みなさん、こんにちは。『今どき、株で儲けるヤツは、「業種別投資法」を使っている』著者の長谷部翔太郎です。

注目されたG20も無事終了しました。難しさを増す世界情勢において、日本は議長国としてその存在感を示すことができたのではないか、と受け止めています。米中首脳会談における貿易交渉の再開合意、さらにG20終了後の電撃的な米朝会談なども一先ずは世界景気においてポジティブニュースと受け止めることができるでしょう。

ただし、未だ抜本的解決には至っていない以上、貿易摩擦や地政学リスクが懸念材料として近い将来に再び浮上してくる可能性は否めません。株式市場もポジティブニュースを織り込んだ後はそういったリスクが重石になってくるのでは、と筆者は考えています。

簡単に企業のアウトラインを理解できる

さて今回は「アナリストが解説、会社四季報データ」の基礎編第2弾として、「会社概要」を取り上げましょう。会社四季報では全ての上場企業についてその「特色」と「事業」が記載されています。書店で入手できる分厚い書籍版であれば、社名のすぐ左に必ず位置していますので、簡単に見つけることができるでしょう。

この概要欄は、アナリスト歴が長い筆者でもかなりの頻度で目を通す記述の1つであり、この記述だけでも会社四季報を手元に置いておく意味はあると筆者は認識しています。

もちろん、筆者がよく知っている企業に関しては、この概要欄を読むことはほとんどありません。しかし、新しい銘柄や記憶が薄れてしまった企業を研究、あるいは再研究する場合などには、この企業概要の記載をまず確認するのが筆者のルーティンとなっています。これは、簡単に企業のアウトラインを理解できるツールが実はなかなか他にはないためなのです。

【図表1】会社四季報の誌面例
出所:マネックス証券作成

「特色」企業の全体観や個性を過不足なく記載

もう少し詳細に言及していきましょう。まずは「特色」です。これは例外なく1社あたりおよそ50字以内でまとめられています。書籍版であれば50字というのはわずか2行以内に過ぎず、極めて限定的な文字数での記述となっているのです。

しかし、厳しい文字数制限の中、会社四季報では業界内でのポジション、他社との差別化ポイント、企業戦略の方向性などが簡潔かつ客観的に記載されています。
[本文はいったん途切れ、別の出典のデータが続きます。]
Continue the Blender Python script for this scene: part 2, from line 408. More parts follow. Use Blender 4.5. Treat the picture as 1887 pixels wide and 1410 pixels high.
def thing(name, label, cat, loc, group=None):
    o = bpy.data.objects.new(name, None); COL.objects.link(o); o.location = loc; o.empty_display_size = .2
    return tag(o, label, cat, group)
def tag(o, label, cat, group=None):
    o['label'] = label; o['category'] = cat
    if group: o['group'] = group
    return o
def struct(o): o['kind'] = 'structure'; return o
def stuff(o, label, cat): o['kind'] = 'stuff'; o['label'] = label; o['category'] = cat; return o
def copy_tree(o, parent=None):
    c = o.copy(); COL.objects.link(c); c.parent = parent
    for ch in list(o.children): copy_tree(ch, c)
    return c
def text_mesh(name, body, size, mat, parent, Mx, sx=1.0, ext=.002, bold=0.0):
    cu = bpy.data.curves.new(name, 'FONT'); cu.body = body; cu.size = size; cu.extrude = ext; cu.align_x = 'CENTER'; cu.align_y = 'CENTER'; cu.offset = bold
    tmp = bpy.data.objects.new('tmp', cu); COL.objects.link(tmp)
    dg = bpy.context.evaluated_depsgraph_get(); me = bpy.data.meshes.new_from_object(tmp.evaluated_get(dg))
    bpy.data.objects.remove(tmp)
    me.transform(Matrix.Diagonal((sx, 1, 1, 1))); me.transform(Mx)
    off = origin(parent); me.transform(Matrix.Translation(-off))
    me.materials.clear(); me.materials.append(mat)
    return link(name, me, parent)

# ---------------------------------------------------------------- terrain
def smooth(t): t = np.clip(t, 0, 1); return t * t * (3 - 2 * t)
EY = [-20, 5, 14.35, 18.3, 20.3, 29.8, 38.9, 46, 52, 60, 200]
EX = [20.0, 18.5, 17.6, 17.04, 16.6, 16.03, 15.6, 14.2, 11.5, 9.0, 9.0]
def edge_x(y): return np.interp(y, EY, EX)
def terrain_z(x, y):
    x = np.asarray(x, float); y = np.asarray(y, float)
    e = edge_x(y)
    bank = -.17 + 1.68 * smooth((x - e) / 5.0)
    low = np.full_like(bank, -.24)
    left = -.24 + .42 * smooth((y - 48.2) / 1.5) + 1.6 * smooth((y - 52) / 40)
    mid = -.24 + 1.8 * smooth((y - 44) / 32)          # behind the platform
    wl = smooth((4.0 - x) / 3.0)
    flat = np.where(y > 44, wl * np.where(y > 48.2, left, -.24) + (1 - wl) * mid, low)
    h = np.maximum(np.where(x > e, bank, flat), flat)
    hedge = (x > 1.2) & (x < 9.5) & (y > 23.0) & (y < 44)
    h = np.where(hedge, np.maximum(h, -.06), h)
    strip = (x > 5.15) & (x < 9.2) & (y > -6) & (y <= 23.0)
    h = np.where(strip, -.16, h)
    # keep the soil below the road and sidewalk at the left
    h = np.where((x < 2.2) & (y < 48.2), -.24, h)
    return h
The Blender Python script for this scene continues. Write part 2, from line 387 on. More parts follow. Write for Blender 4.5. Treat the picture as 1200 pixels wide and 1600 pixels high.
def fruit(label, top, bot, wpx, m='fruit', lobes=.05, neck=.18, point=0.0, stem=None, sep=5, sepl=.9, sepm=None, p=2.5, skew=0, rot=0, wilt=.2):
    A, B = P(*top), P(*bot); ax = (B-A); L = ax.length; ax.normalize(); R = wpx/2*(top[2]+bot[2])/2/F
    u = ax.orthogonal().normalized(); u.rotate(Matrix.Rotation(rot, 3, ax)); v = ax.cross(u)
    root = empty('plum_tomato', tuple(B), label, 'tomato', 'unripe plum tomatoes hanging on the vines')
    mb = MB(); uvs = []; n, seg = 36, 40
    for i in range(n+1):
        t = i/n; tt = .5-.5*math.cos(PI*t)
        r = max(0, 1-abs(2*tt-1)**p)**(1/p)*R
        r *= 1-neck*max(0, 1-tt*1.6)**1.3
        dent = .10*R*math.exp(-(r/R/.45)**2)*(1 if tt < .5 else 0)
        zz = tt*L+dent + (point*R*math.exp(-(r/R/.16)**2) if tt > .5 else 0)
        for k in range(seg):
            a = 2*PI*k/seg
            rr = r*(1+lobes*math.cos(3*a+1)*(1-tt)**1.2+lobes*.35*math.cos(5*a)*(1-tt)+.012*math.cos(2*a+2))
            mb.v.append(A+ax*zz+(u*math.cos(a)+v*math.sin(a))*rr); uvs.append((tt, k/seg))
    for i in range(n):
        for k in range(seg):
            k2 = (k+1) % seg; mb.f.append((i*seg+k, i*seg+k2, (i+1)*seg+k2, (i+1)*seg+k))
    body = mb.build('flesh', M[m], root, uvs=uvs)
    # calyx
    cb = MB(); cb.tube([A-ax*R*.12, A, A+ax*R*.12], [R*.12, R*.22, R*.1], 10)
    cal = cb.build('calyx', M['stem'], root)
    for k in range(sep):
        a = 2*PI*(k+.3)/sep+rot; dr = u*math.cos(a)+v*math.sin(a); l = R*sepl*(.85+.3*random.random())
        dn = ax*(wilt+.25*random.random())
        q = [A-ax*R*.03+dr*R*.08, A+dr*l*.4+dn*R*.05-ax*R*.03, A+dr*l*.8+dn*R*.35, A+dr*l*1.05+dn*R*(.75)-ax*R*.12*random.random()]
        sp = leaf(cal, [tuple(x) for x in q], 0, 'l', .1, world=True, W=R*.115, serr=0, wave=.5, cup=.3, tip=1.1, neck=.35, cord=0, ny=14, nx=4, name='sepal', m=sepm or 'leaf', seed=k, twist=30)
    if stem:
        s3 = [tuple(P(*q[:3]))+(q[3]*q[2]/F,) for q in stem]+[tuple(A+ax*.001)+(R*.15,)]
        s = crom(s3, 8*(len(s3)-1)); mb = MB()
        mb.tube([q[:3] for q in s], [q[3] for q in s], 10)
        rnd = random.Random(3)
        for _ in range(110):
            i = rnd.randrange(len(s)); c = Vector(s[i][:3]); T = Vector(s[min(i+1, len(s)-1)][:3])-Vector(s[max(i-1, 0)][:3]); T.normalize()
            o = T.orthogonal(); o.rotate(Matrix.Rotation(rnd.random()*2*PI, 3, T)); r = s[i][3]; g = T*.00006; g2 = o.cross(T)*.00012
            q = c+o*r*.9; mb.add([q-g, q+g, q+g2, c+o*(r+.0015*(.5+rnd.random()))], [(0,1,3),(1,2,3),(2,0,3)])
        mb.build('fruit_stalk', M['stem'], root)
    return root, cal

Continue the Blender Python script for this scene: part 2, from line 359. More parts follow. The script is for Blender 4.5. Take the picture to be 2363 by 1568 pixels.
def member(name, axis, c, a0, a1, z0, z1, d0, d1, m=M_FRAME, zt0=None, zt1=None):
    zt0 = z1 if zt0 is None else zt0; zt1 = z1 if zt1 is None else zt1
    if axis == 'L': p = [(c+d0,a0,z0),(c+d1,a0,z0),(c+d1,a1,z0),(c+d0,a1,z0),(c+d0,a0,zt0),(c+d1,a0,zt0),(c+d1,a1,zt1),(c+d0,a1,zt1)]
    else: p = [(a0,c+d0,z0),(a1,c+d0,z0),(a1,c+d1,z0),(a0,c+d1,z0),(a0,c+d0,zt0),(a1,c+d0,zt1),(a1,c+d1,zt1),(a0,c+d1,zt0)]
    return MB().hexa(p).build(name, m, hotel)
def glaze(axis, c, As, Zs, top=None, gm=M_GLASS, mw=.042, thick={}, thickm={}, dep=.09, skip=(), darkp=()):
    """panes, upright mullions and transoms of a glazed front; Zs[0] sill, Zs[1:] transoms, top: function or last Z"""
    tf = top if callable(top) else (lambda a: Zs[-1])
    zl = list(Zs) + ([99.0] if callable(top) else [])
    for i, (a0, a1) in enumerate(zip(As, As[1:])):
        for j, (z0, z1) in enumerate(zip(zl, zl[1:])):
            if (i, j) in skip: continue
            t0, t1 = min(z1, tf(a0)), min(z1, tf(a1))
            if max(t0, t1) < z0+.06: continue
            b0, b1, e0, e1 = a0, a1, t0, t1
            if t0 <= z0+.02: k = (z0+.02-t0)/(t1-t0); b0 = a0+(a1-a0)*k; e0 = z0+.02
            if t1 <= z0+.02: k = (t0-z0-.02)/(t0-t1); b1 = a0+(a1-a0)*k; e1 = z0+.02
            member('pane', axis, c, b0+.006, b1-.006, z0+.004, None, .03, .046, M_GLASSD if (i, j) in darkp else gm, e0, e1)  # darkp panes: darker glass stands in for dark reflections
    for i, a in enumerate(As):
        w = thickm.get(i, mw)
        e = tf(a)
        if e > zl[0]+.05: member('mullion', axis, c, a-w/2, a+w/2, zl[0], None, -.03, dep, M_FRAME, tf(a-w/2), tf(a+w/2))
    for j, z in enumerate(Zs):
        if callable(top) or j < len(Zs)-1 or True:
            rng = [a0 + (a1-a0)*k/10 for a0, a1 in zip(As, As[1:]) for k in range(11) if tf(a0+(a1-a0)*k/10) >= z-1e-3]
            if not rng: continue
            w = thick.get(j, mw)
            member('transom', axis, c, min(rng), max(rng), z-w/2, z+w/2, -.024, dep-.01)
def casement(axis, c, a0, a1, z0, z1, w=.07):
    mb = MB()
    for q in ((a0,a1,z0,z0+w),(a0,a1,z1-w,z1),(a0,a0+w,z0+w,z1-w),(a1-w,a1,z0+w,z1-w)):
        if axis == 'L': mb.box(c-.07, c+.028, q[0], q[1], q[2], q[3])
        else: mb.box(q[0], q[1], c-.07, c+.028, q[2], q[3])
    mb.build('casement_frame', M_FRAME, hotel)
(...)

具体的には、業界内のシェアやランキング、製品やサービスにおける当該企業の強み、投資など注力分野に関する記載などです。

こういったまとめは、株式上場を近年果たした企業を除き、事業会社自身がホームページなどで発信している例は決して多くありません。むしろ、会社側発信のホームページは(会社目線で作られていることもあり)全くの部外者には初見でよく理解できないケースも多くあります。

そういった状況でも、あらかじめ会社四季報の「特色」を読んでおおまかな全体観や個性を掴んでおけば、ホームページの内容理解に要する時間は大幅に短縮することができます。最近は社名だけでは何をしている企業かわからないことも多くなりました。会社の実態・特色をきちんと確認しておくことが重要であることは言うまでもないでしょう。

「事業」最も利益率が高い事業部門も確認できる

次に「事業」です。書籍版では、これは「特色」のすぐ左に記載されています。これも概ね50文字程度、多くても70~80文字程度のコンパクトな記載量であることに変わりはありません。

ここで記載されているのは、企業のセグメント(部門別)情報です。複数の事業部門を抱えている企業は多く、その事業部門別の売上構成比率がこの「事業」に掲載されているのです。このデータにより、当該企業はどの事業部門が一番売上を稼いでいるかが一目でわかります。

特に最近は、事業構造の変革によって主力事業が変化したケースも少なくありません。思い込みや先入観で銘柄選択をすることのないよう、冷静に企業の内情を把握するためにもこういったデータの確認は不可欠と位置付けます。

このデータでもう1つ重要なのは、銘柄によっては括弧書きとして、その事業部門の営業利益率が記載されていることです。これにより、売上を最も稼いでる事業部門とは別に、最も利益率が高い事業部門を確認することもできるのです。

この2つが同じ事業部門であればわかりやすいのですが、異なっている場合は要注意です。売上は小さくても、利益面での貢献度が大きい事業部門が存在することになるからです。株価の決定要因は利益である以上、そういった事業部門への注視は必須です。

売上だけを見て判断していては、企業の本質を見誤ってしまうリスクがあるのです。そして、そういった企業は将来、事業構造が変化していく可能性もあり得るのです。

「特色」と「事業」、併せてわずか100文字強の情報に過ぎませんが、そこからはかなりの情報や示唆を読み取ることができます。ぜひ、興味ある銘柄に関して、そういった目線で会社概要欄をご覧になってください。気づかなかった情報がそこに隠れているかもしれません。